Oil hovered around three-month lows on Monday, as rising US inventories and drilling activity offset optimism over OPEC's efforts to restrict crude output.
Brent crude was up 4 cents on the day, at $51.41 a barrel, having hit a session trough of $50.85, its lowest since Nov. 30. US West Texas Intermediate crude fell 5 cents to $48.44 a barrel, Reuters reported.
The price has fallen by more than 8% since last Monday, its biggest week-on-week drop in four months, and analysts said the slide may not have much further to run.
"The market is bearish because sentiment has turned. The risk is still towards the downside, but we are nowhere near the precipice," PVM Oil Associates Tamas Varga said.
Goldman Sachs said in a note it remained "very confident" about commodity prices and maintained its price forecast of $57.5 a barrel for WTI in the second quarter.
US drillers added oil rigs for an eighth consecutive week, Baker Hughes said on Friday, lifting spending to benefit from an earlier recovery in crude prices since the Organization of Petroleum Exporting Countries agreed to cut output.

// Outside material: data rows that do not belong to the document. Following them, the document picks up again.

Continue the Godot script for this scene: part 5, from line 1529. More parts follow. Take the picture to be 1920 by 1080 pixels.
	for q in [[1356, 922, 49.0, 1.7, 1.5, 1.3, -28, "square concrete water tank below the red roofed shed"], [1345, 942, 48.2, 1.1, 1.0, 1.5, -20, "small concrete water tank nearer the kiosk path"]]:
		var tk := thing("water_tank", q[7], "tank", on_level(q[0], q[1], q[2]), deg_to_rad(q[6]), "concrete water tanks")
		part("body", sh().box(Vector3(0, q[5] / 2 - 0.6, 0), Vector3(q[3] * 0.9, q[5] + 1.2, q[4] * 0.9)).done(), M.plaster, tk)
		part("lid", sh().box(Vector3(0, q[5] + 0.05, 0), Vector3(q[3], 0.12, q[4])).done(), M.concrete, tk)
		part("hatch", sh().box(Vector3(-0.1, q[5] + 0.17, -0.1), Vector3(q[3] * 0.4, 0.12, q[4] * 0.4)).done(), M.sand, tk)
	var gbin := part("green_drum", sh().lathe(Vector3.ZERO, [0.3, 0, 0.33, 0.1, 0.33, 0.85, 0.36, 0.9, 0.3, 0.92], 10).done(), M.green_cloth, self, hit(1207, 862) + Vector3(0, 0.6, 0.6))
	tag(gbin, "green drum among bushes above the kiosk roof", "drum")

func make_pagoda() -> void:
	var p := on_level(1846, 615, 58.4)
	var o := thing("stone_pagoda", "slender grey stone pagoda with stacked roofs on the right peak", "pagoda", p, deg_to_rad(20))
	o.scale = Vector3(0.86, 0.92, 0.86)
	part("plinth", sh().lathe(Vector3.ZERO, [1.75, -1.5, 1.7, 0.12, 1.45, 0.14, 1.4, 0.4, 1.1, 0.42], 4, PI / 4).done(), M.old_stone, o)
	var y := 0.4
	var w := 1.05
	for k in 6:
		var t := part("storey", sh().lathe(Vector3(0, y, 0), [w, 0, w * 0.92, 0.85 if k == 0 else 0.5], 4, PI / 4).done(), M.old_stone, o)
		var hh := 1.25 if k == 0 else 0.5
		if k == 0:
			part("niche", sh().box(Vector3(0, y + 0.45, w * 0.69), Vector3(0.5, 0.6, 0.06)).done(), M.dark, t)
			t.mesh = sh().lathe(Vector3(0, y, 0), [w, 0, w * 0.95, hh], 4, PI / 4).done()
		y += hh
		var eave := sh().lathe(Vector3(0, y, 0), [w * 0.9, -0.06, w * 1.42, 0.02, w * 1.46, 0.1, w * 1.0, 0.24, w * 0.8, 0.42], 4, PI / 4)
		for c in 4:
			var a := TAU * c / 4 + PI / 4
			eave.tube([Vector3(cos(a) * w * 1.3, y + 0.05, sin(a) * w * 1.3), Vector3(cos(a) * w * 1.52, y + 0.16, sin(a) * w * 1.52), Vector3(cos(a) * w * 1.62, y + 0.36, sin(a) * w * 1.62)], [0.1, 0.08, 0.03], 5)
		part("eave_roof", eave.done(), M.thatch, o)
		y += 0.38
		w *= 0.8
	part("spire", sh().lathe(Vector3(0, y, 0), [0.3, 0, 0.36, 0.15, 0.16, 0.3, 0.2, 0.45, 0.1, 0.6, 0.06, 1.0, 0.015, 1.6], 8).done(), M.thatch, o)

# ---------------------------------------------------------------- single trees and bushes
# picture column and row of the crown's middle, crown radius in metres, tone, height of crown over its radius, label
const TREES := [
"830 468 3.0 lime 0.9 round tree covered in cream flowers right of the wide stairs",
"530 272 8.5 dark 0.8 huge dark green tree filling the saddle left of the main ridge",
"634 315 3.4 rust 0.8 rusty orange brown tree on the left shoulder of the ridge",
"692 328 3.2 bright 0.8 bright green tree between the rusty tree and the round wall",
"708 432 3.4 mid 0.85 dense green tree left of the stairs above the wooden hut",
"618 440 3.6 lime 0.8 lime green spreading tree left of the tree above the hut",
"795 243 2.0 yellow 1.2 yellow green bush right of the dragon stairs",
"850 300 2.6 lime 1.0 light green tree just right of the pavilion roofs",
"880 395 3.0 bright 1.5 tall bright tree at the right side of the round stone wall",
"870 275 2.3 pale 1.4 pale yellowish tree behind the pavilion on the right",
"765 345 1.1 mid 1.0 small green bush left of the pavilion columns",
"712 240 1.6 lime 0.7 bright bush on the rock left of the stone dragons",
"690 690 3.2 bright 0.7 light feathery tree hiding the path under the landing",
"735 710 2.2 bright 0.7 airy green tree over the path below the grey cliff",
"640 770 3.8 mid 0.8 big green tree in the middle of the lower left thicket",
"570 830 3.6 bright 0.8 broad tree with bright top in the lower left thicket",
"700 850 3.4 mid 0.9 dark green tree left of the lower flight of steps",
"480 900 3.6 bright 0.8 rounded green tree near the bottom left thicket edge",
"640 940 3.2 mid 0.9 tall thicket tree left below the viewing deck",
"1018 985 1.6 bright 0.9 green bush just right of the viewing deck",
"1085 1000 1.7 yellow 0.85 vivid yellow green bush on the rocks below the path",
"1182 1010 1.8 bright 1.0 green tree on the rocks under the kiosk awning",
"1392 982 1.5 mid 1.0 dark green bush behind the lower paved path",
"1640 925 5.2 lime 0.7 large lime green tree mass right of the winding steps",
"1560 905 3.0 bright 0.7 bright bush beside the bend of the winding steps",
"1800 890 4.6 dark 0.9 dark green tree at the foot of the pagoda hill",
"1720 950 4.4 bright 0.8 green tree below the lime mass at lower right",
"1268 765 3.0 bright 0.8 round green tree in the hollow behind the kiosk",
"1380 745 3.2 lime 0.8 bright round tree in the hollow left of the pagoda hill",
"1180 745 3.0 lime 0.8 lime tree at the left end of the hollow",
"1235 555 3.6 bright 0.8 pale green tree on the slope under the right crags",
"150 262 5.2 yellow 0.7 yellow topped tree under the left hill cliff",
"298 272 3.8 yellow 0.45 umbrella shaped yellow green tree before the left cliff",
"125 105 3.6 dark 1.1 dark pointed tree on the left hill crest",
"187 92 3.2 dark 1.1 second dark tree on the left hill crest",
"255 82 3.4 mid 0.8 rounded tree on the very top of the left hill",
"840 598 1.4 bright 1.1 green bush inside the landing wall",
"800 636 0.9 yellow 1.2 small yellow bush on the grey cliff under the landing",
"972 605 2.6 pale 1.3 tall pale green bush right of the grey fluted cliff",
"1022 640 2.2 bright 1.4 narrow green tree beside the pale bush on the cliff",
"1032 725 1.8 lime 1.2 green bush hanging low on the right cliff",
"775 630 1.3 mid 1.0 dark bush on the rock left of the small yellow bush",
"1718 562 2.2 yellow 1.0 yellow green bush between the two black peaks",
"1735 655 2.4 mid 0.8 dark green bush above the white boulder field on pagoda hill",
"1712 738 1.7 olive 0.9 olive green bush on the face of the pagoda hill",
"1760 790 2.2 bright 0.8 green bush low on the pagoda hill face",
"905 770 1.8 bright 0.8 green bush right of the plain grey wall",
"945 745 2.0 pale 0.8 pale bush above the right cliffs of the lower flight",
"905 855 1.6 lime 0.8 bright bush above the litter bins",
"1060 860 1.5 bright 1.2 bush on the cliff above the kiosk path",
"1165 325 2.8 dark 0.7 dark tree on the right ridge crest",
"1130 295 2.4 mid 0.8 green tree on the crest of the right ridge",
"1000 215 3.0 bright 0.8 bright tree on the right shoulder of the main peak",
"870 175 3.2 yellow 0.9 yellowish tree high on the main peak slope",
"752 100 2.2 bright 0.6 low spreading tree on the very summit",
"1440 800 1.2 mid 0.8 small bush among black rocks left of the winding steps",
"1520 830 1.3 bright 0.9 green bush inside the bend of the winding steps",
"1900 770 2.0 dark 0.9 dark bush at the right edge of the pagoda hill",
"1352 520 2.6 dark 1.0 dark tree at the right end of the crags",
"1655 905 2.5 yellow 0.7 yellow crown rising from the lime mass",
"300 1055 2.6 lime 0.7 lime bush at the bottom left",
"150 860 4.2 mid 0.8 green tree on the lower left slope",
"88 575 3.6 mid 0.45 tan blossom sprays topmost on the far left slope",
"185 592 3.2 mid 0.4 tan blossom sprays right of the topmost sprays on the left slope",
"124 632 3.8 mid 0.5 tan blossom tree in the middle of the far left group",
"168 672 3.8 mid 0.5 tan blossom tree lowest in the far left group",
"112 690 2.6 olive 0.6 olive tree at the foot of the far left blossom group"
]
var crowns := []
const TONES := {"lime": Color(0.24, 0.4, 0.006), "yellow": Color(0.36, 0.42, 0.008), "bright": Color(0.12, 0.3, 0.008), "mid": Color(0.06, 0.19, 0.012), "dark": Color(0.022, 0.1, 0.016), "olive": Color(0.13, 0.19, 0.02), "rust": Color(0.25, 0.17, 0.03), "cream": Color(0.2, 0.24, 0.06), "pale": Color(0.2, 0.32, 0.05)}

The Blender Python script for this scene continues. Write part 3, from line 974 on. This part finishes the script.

OPEC and other major oil producers including Russia reached an agreement late last year to rein in production by almost 1.8 million barrels per day in the first half of 2017.
Although OPEC states have been complying with supply curbs, led by Saudi Arabia, it has not been enough to overshadow a rise in US inventories to a new high.
"It will be interesting to see how OPEC rhetoric will evolve with this price correction. Is price the only consideration when it comes to the decision of extending cuts?" BNP Paribas global head of commodity strategy Harry Tchilinguirian told Reuters.
He added that OPEC's task was more difficult as it aimed to cut inventory levels rather than simply target a specific price.
Money managers cut their net long positions in US crude futures and options in the week to March 7. For the broader financial markets, the focus will be on the Federal Reserve's policy meeting later this week at which it could likely raise US interest rates.